Denver unveils new system for clearing marijuana convictions


DENVER | A scaled-down program will make things simpler for thousands of people to seek the elimination of low-level marijuana convictions that happened in Denver before recreational use became legal in Colorado, officials said Wednesday.

Mayor Michael Hancock said the update “is about equity for our communities of color and individuals who were disproportionately impacted by low-level marijuana convictions that are no longer crimes in Colorado.”

The city of Denver has unveiled a new system for clearing low-level marijuana convictions. AP Photo

Based on analysis of digitized court records between 2001 and 2013, Denver officials have estimated 10,000 convictions could be eligible.

The new program requires those seeking help clearing their convictions to submit an online form or attend an event. Prosecutors employed by the district attorney or city attorney will then seek court approval to dismiss the convictions and seal court records.

Denver District Attorney Beth McCann called the effort a matter of “justice and fairness.”

Colorado was among the first states to widely allow the sale and adult use of marijuana in 2014, but other municipalities have led the way on automatic expungement of past convictions.

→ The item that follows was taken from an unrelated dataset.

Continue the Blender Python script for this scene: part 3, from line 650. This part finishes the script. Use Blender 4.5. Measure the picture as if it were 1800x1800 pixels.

Seattle, San Francisco and several prosecutors in New York City last year instituted programs to toss hundreds of marijuana convictions, claiming now-legal activity should not bar people from getting jobs or finding housing.

States have also been looking for solutions to the problem. Washington state’s governor announced this month that he would pardon thousands of people convicted of marijuana possession, and Michigan’s governor has said she would consider a similar approach.

California has a new law that requires the state Department of Justice to provide lists of marijuana convictions eligible for erasure or reduction to local prosecutors.

Colorado currently allows people to petition courts to remove marijuana offenses, including possession, from their records. Advocates have been critical of that approach because it puts the onus on individuals with convictions and can become expensive and time consuming.

Denver officials said Colorado law doesn’t allow them to take the kind of sweeping action used in other cities. So they said they decided to make the state’s process of petitioning courts easier for people who want to eliminate convictions.

Denver’s new program still requires people to take the first step toward clearing their records, either by filling out a form online or attending an event set up by the city.